How tradition is back in fashion when it comes to modern weddings
There are plenty of guys who have reverted to this ‘kneel before the intended’ process
Jasmine works in a supermarket where she has the responsible job of checking that the items are always correctly priced. She is in her 30s and has been living with her boyfriend for a few years now and, to her great delight, in May of this year they’ll be getting married.
Her fiancé has been married before, but that, it seems, is of no great account. They will have a lady vicar bestow a blessing in a picturesque country church. There will be six bridesmaids, and the frocks for the six are a major focus of concern: her six pals are constantly in touch with one another over the details of their costumes (plus their pre-wedding hair, make-up, and so on, and so on).
I didn’t ask Jasmine if her bridegroom had sought her father’s permission for her hand in wedlock, since it seems a little excessive in reviving traditional customs. But that is the latest trend now in England, according to the wedding planning website theknot.com. Some 77% of modern men apparently now ask permission of their girlfriend’s father before popping the question. Daisy Amodio of The Proposers, an engagement planning service, says not only are more chaps asking the woman’s father, but some are asking the mother for her agreement too.
What? Are women chattels to be transferred from one patriarchal household to another? We are not altogether surprised that James Matthews asked Michael Middleton for permission to propose to Pippa Middleton — high society likes to uphold old-style courtly ways. But over three-quarters of regular guys?
And the wedding planners approve of this fandango. Harry Benson, director of the Marriage Foundation, says that it shows “seriousness” and “commitment” and a recognition that a wedding is about bringing families together.
What’s striking about contemporary wedding practice is how very traditional, how quaintly old-fashioned, it seems to have become. Wedding etiquette guides in the 1940s and ’50s assumed that many a bride would be married in a nice tailored costume and that would be it; in the 1960s and ’70s came the hippy bride with flowers in her hair and an informal meal afterwards in a pub. But gradually, over recent decades, the full, formal, hugely expensive, elaborately planned and highly ritualised wedding has crept back.

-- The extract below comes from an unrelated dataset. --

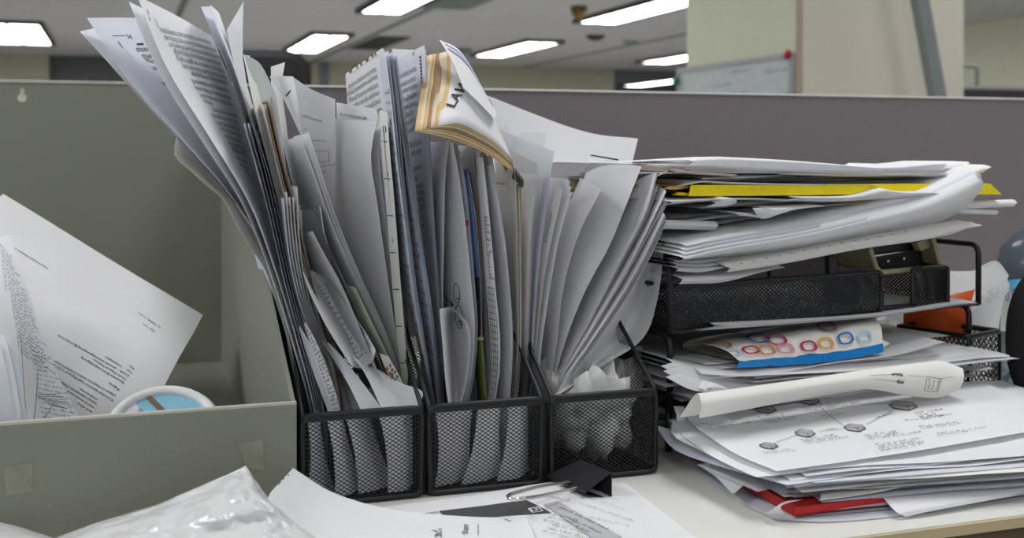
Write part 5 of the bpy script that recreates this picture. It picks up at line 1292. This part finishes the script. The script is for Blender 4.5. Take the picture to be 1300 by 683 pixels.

Same-sex marriage has very probably added to the pres- sure to have a major production, since gay men — I’m not generalising here or anything — often love going over the top in a riot of pink gossamer. (Althorp House, Princess Diana’s old home in Northamptonshire, is particularly popular with gay weddings, with a magnificent staircase down which a bridal couple may sweep, and after the ceremony, a visitor may go and have a little weep at Diana’s island grave).
But not all rigid rules of yesteryear have been revived. The etiquette books of the early 1900s tell us that orange blossom must never be on display for a widow (or divorcee), since this flower alludes to virginity. The best man must be a bachelor, and the bride’s family must pay for all wedding expenses, save for the bridegroom’s gifts to the bridesmaids, the wedding ring, and the bridal carriage.
And a widow or widower must not remarry within the allotted mourning period (a year and a day). In Islamic traditions, this is to ensure that the widow is not pregnant. In Christian societies, people didn’t marry in Lent.
The bride must never be “congratulated”, she must be wished happiness. It’s the groom who is congratulated for the privilege of marrying the lady.
‘Miss Manners’, the living, breathing, American bible of etiquette, has been ruling on correct procedure at weddings (and other rites of passage) for some decades, and she tends to mix and blend the traditional with the spontaneous: people can adjust, add and subtract to the procedures as they see fit, but she thinks it’s useful to know what the traditions have been.
The four stages of a church wedding are: Processional, Altar, Recessional, Receiving line. Everyone should be seated before the bride arrives. The bride may be “given away” (another hangover from woman-as-chattel status, but people still think it’s sweet to do it) either by father or stepfather, or, if she likes, her mother.
The hen party and the stag party are newer innovations which existed in more decorous form in the past. These used to be in the form of the ‘bride’s luncheon’ and the bridegroom’s ‘bachelor dinner’, in the run-up to the wedding ceremony itself. In this age of re-marriages and re-pairing, we can be quite flexible about whether remarried parents or step-parents sit next to one another — it simply depends on whether they get along.
Miss Manners remains quite a stickler for the marriage proposal which launches the whole palaver. The recommended procedure is to “arrange the lady on a sofa, kneel in front of her… say ‘I can’t live without you — will you marry me?’” Do not say “I think we can make a go of it”, “my mother says she’s tired of you being my fiancée”, or “my tax consultant thinks it’s a good move”.
And you know what? There are plenty of guys who have reverted to this kneel-before-the-intended process.
It may be utterly antiquated, but when it comes to wedding vows, the utterly antiquated seems to be right back in fashion, just as Jasmine’s plans illuminate.